● **WHAT YOU WILL DO**
Pull every line containing "scene" out of the material below.

● **INFORMATION SHOWN**
- - - -
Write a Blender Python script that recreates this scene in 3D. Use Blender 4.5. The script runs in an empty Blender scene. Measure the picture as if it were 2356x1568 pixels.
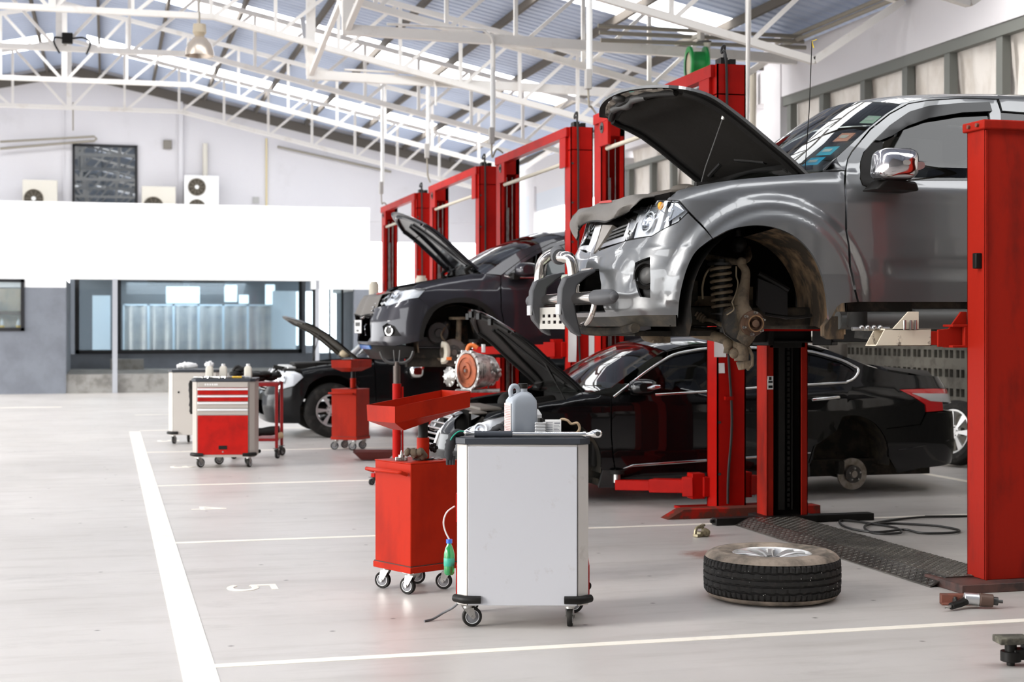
import bpy, bmesh, math, random
from mathutils import Vector, Matrix
random.seed(7)
PI = math.pi
R = math.radians
S = bpy.context.scene
COL = S.collection

# ------------------------------------------------------------------ camera, sky, exposure
YAW = R(14.93); FPX = 3500.0; CAMH = 1.5; HORY = 750.0
cd = bpy.data.cameras.new('camera')
cam = bpy.data.objects.new('camera', cd); COL.objects.link(cam)
cam.location = (0, 0, CAMH); cam.rotation_euler = (R(90), 0, -YAW)
cd.sensor_width = 36.0; cd.lens = FPX / 2356 * 36
cd.shift_y = -(784 - HORY) / 2356
cd.clip_end = 300
cd.dof.use_dof = True; cd.dof.focus_distance = 8.3; cd.dof.aperture_fstop = 3.4
S.camera = cam
w = bpy.data.worlds.new('sky'); S.world = w; w.use_nodes = True
bg = w.node_tree.nodes['Background']
bg.inputs[0].default_value = (0.97, 0.985, 1.0, 1); bg.inputs[1].default_value = 4.6
sd = bpy.data.lights.new('sun', 'SUN'); sd.energy = 6.0; sd.angle = R(24); sd.color = (1, .97, .93)
so = bpy.data.objects.new('sun', sd); COL.objects.link(so); so.rotation_euler = (0, R(-68), R(8))
S.view_settings.view_transform = 'Standard'; S.view_settings.look = 'None'
S.view_settings.gamma = 1; S.view_settings.use_curve_mapping = False
S.view_settings.exposure = 0.44

# a pixel of the 2356x1568 photo -> the point of a world plane it falls on
CA, SA = math.cos(YAW), math.sin(YAW)
def ray(px, py):
    r = (px - 1178) / FPX
    return (r*CA + SA, CA - r*SA, (HORY - py) / FPX)
def atY(px, py, Y):
    d = ray(px, py); t = Y / d[1]; return Vector((d[0]*t, Y, CAMH + d[2]*t))
def atX(px, py, X):
    d = ray(px, py); t = X / d[0]; return Vector((X, d[1]*t, CAMH + d[2]*t))
def atZ(px, py, Z=0.0):
    d = ray(px, py); t = (Z - CAMH) / d[2]; return Vector((d[0]*t, d[1]*t, Z))
def proj(p):
    D = p[0]*SA + p[1]*CA; r = p[0]*CA - p[1]*SA
    return (1178 + FPX*r/D, HORY - FPX*(p[2] - CAMH)/D)

# ------------------------------------------------------------------ materials
MATS = {}
def pm(name, col, rough=.5, metal=0., spec=None, col2=None, nscale=6., namt=(.45, .65), bump=0., bscale=40., coat=0., trans=0., ior=1.45, emit=None, estr=1., stretch=None, detail=6., coat_r=.05, alpha=1.):
    if name in MATS: return MATS[name]
    m = bpy.data.materials.new(name); m.use_nodes = True; MATS[name] = m
    nt = m.node_tree; b = nt.nodes['Principled BSDF']
    b.inputs['Base Color'].default_value = (*col, 1); b.inputs['Roughness'].default_value = rough
    b.inputs['Metallic'].default_value = metal; b.inputs['IOR'].default_value = ior
    b.inputs['Coat Weight'].default_value = coat; b.inputs['Coat Roughness'].default_value = coat_r
    b.inputs['Transmission Weight'].default_value = trans
    if alpha < 1: b.inputs['Alpha'].default_value = alpha
    if spec is not None: b.inputs['Specular IOR Level'].default_value = spec
    if emit:
        b.inputs['Emission Color'].default_value = (*emit, 1); b.inputs['Emission Strength'].default_value = estr
    if col2 or bump:
        tc = nt.nodes.new('ShaderNodeTexCoord'); mp = nt.nodes.new('ShaderNodeMapping')
        nt.links.new(tc.outputs['Object'], mp.inputs[0])
        if stretch: mp.inputs['Scale'].default_value = stretch
    if col2:
        n = nt.nodes.new('ShaderNodeTexNoise'); n.inputs['Scale'].default_value = nscale; n.inputs['Detail'].default_value = detail
        n.inputs['Roughness'].default_value = .62
        nt.links.new(mp.outputs[0], n.inputs['Vector'])
        cr = nt.nodes.new('ShaderNodeValToRGB')
        cr.color_ramp.elements[0].position = namt[0]; cr.color_ramp.elements[1].position = namt[1]
        cr.color_ramp.elements[0].color = (*col, 1); cr.color_ramp.elements[1].color = (*col2, 1)
        nt.links.new(n.outputs['Fac'], cr.inputs[0]); nt.links.new(cr.outputs[0], b.inputs['Base Color'])
    if bump:
        n2 = nt.nodes.new('ShaderNodeTexNoise'); n2.inputs['Scale'].default_value = bscale; n2.inputs['Detail'].default_value = 4
        nt.links.new(mp.outputs[0], n2.inputs['Vector'])
        bp = nt.nodes.new('ShaderNodeBump'); bp.inputs['Strength'].default_value = bump; bp.inputs['Distance'].default_value = .01
        nt.links.new(n2.outputs['Fac'], bp.inputs['Height']); nt.links.new(bp.outputs[0], b.inputs['Normal'])
    return m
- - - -
● **OUTPUT OF THE EXERCISE**
Write a Blender Python script that recreates this scene in 3D. Use Blender 4.5. The script runs in an empty Blender scene. Measure the picture as if it were 2356x1568 pixels.
S = bpy.context.scene